La vida de oficina y de hogar descritas en Hombres sin presente, aparte de las obvias variables en conmutadores y hornos microondas, sigue siendo tan miserable como en aquellos lejanos 30:

 

“Por las puertas de la casona colonial que ocupa el Ministerio van fluyendo hacia la calle, en una corriente apresurada, los funcionarios. Salen con afán, anhelantes de recuperar sus fuerzas, de disfrutar el placer bestial que produce la digestión, de introducir un poco de calor en el cuerpo agobiado, más por la cantidad de trabajo, por la pesadumbre de esa monotonía trivial donde todo se ha hecho forzosamente, sin iniciativa ni empeño.

 

Las calles de la ciudad los van devorando. Marchan con inquietud, olvidados de su parsimonia convencional, asaltan los vehículos que los han de llevar hasta el distante domicilio…”

 

 

  1. Los Elegidos, Alfonso López Michelsen, 1954.

 

Acoto, por supuesto, que no soy de aquellos que se “ponen a pensar” cada vez que López habla, pero escindamos al escritor del político y leamos esta verbalización acertada del híbrido neorriquismo criollo.

Necesario es decir que unos 24 años después de su publicación el mismísimo López sería un “elegido” en el absoluto sentido del término, porque elegido ya estaba desde su llegada al terreno mundo:

 

“La Navidad estaba próxima (…) Yo me entretenía, a mi manera, deteniéndome a contemplar en las tiendas más modestas los pesebres quiteños y los nacimientos destinados a celebrar aquel diciembre a la antigua usanza castellana, con unos cantos semi-religiosos que llaman villancicos, y unos bizcochos secos, envueltos en miel que llaman buñuelos.
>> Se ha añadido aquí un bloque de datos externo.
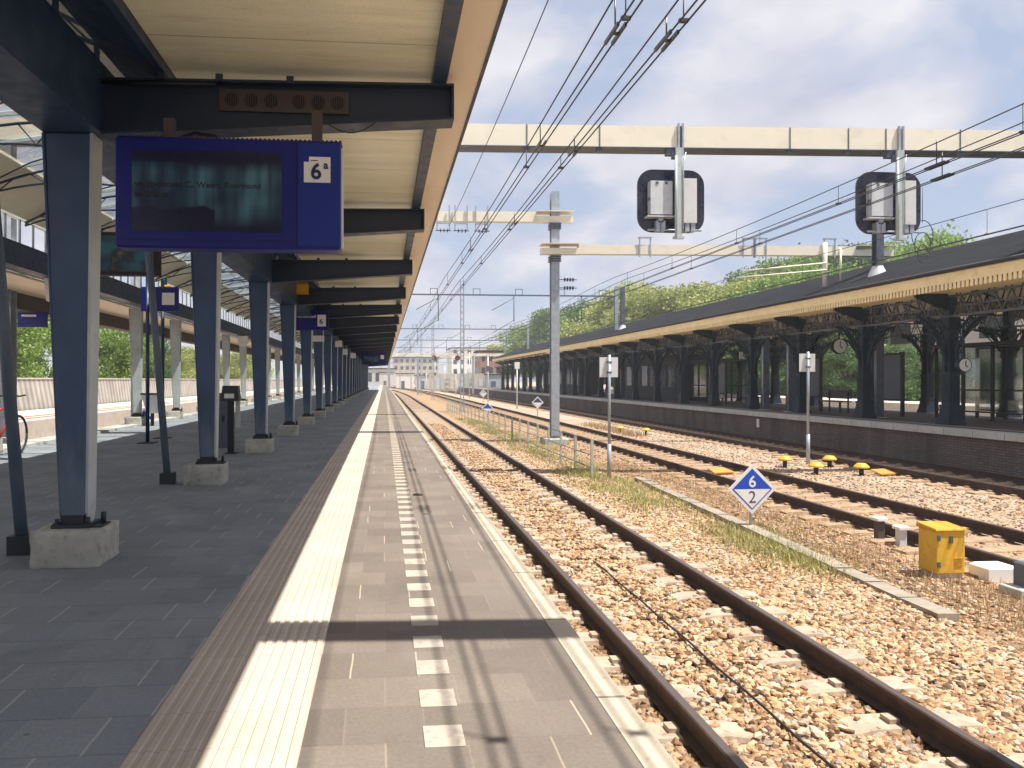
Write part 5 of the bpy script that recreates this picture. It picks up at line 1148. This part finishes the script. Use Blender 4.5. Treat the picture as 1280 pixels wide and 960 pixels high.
for i in range(14):
    x = 9.3 + i * 0.97; MB().box(x, x + 0.7, 149.94, 149.998, G + 0.5, 1.4 + 0.8 * ((i * 7) % 5) / 5).build('panel', ('plate_back', 'steel_pale', 'pale_pave', 'cab', 'barrier')[(i * 3) % 5], gw)
for i, (x, y, w, h, m, lab) in enumerate(((3.2, 205, 5, 3.0, 'white', 'white relay hut beside the bend of the near track'), (7.8, 185, 4, 2.4, 'cab', 'grey relay hut standing left of the pale panel wall'), (-1.5, 235, 4.5, 3.6, 'plate_back', 'pale grey hut far off at the end of the near platform'), (18.5, 135, 2.6, 2.2, 'steel_pale', 'small pale blue hut in front of the pale panel wall'))):
    o = empty('relay_hut', (x, y, G), lab, 'hut'); MB().box(x, x + w, y, y + 3, G, h).build('wall', m, o); MB().box(x - 0.15, x + w + 0.15, y - 0.15, y + 3.15, h, h + 0.18).build('roof', 'roof_slate', o); MB().box(x + w * 0.3, x + w * 0.3 + 0.9, y - 0.04, y - 0.003, G, G + 2.1).build('door', 'board', o)
for i in range(9):
    y = 60 + i * 17; x = 10.7 + (bend1(y) if y > 95 else 0); o = empty('track_post', (x, y, G), 'one of the thin pale posts between the tracks toward the horizon', 'post', 'thin posts between the far tracks')
    MB().tube([(x, y, G), (x, y, 2.6 + (i % 3) * 1.1)], 0.06, 6).build('shaft', 'plate_back', o); MB().box(x - 0.2, x + 0.2, y - 0.06, y - 0.03, 2.2, 2.75).build('plate', 'board' if i % 2 else 'white', o)

# ------------------------------------------------------------------ thin summer haze
hm = bpy.data.materials.new('air'); hm.use_nodes = True; ht = hm.node_tree; ht.nodes.clear()
ho = ht.nodes.new('ShaderNodeOutputMaterial'); hv = ht.nodes.new('ShaderNodeVolumePrincipled'); hv.inputs['Density'].default_value = 0.0008; hv.inputs['Color'].default_value = (0.93, 0.95, 1.0, 1)
ht.links.new(hv.outputs[0], ho.inputs['Volume'])
tag(MB().box(-302, 502, -62, 802, G - 1.0, 24).build('haze', hm, None, (0, 0, G)), 'thin pale haze over the tracks softening the distance', 'haze', None, 'stuff')
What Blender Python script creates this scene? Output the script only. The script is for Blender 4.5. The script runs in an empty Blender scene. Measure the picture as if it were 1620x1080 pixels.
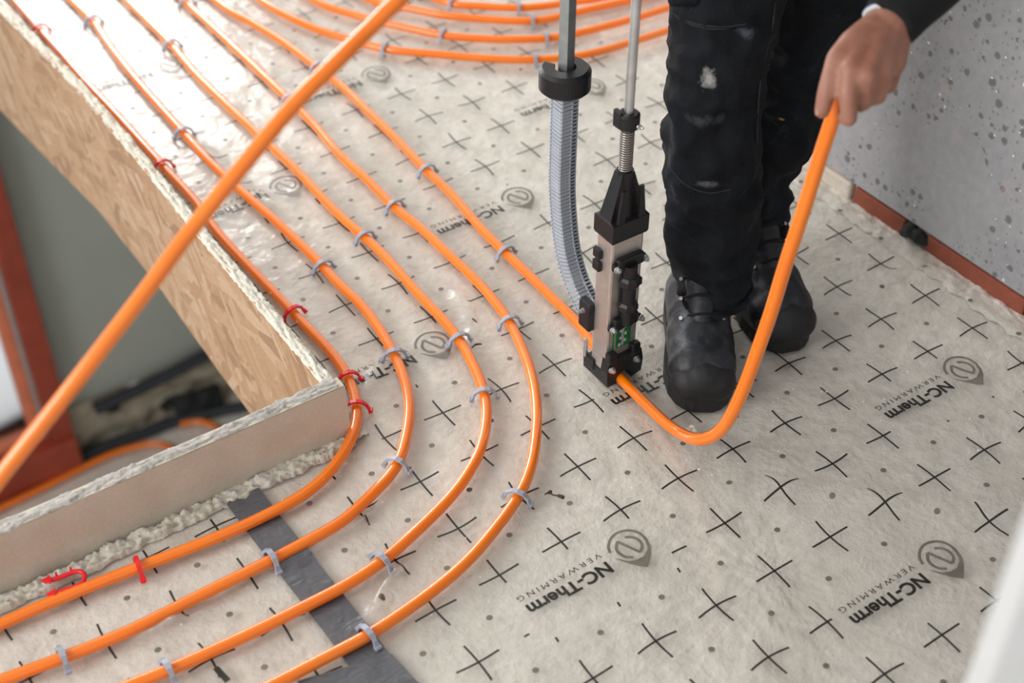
import bpy, bmesh, math, random
import numpy as np
from mathutils import Vector, Matrix, noise

random.seed(7)
SC = bpy.context.scene
COL = SC.collection

# ------------------------------------------------------------------ camera
CAM_POS = Vector((-0.97128, -0.81133, 1.45895))
CAM_R = Vector((0.828084, -0.560599, 0.002474))
CAM_D = Vector((-0.366184, -0.544237, -0.754795))
CAM_F = Vector((0.424484, 0.624128, -0.655956))
FPX = 2250.0
cam_data = bpy.data.cameras.new('camera')
cam = bpy.data.objects.new('camera', cam_data)
COL.objects.link(cam)
m = Matrix.Identity(4)
for i in range(3):
    m[i][0] = CAM_R[i]; m[i][1] = -CAM_D[i]; m[i][2] = -CAM_F[i]; m[i][3] = CAM_POS[i]
cam.matrix_world = m
cam_data.sensor_width = 36.0
cam_data.lens = FPX / 1620.0 * 36.0
cam_data.clip_start = 0.05
cam_data.dof.use_dof = True
cam_data.dof.focus_distance = 2.05
cam_data.dof.aperture_fstop = 2.8
SC.camera = cam

# ------------------------------------------------------------------ world, light, exposure
world = bpy.data.worlds.new('overcast_sky')
SC.world = world
world.use_nodes = True
bg = world.node_tree.nodes['Background']
bg.inputs[0].default_value = (0.93, 0.97, 1.0, 1)
bg.inputs[1].default_value = 0.6

def area(name, loc, target, sx, sy, power, col):
    l = bpy.data.lights.new(name, 'AREA')
    l.shape = 'RECTANGLE'; l.size = sx; l.size_y = sy; l.energy = power; l.color = col
    o = bpy.data.objects.new(name, l); COL.objects.link(o)
    o.location = loc
    o.rotation_euler = (Vector(target) - Vector(loc)).to_track_quat('-Z', 'Y').to_euler()
    return o
area('window_daylight_far', (0.15, 4.9, 1.65), (0.0, 1.2, 0.0), 2.2, 1.5, 86, (1.0, 0.98, 0.965))
area('window_daylight_side', (-3.3, 0.9, 1.7), (-0.2, 0.6, 0.0), 2.0, 1.6, 62, (1.0, 0.98, 0.965))
SC.view_settings.view_transform = 'Standard'
SC.view_settings.look = 'None'
SC.view_settings.exposure = 0.56
SC.view_settings.gamma = 1.0
SC.view_settings.use_curve_mapping = False
SC.cycles.use_denoising = True
SC.cycles.max_bounces = 7
SC.cycles.adaptive_threshold = 0.03
SC.cycles.caustics_reflective = False
SC.cycles.caustics_refractive = False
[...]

Unos metros más adelante, en los almacenes de lujo con nombres anglosajones como Brummel, El dandy, Oxford, decorados con pinos y bombillas de colores, se anunciaba al viejo Santa Claus, en un escenario de nieve, renos y trineos, que nunca se ha visto en el trópico. ¡Era un cuadro tan extraño frente a las tradiciones del país y a sus condiciones geográficas como una pintura que representara una orquídea en lo alto del Matterhorn!”

 

Como al empezar lo puse de manifiesto, El Blogotazo espera sugerencias nuevas para enriquecer este hexagonal listado.